Next time you see a coyote in the wild, you could be watching $1000 on all fours.

Earlier this week, the South Carolina House approved a coyote-bounty program that could put $1000 in the pockets of hunters who kill tagged coyotes. The measure will become law if it is approved by the Senate in a vote that is forthcoming.

The law will direct the SCDNR to capture, neuter, tag, then release at least a dozen coyotes across the Palmetto State. The program is meant to give hunters an incentive to shoot coyotes, which are not native to the state. Coyotes are known to kill and eat a large number of deer fawns, and are partly to blame for the decline in deer populations across the state.

South Carolina has no closed season on coyotes, but many hunters don’t shoot them except when they happen to see one while they are hunting deer or wild hogs. Some hunters won’t even shoot coyotes then, because they fear that shooting will ruin their chance at seeing other game. Lawmakers believe that this law will give some hunters the push they need to pull the trigger in such situations, and to put other hunters in the woods even when it isn’t deer season.

Some critics of the law say the new bounty program will encourage reckless hunting.

Micah Sellers of Hopkins said he hopes the bill becomes law.

“A lot of people don’t realize how destructive coyotes are to our deer population, so this will get some of them to shoot coyotes. I shoot all of them I see anyway, so it won’t change me as far as whether I shoot coyotes or not, but it might line my pockets with some cash, and I like that idea.

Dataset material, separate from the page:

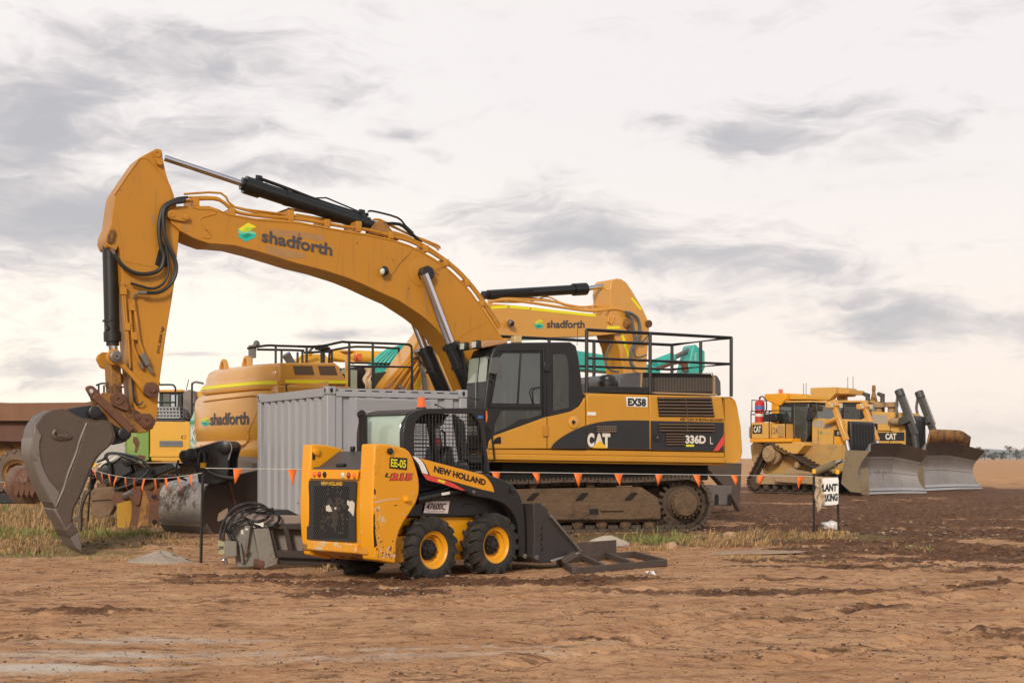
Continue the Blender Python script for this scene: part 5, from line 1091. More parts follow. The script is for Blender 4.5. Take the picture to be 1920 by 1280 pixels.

And actually, I will probably hunt coyotes more often during the summer knowing that some are worth a grand,” he said.

Daniel Freeman of Rembert likes the idea too, and though he has never shot a coyote before, he said he will if this becomes law.

“I have a limited amount of time to hunt during deer season, so anytime I’ve seen a coyote while hunting, I’ve not even thought about pulling the trigger because I don’t want to spoil my chances of seeing a deer. I’ve always let the coyotes walk, then stayed in the stand hoping for a deer to come by. But if there’s $1000 on the line, I’m gonna take a shot at it,” said Freeman.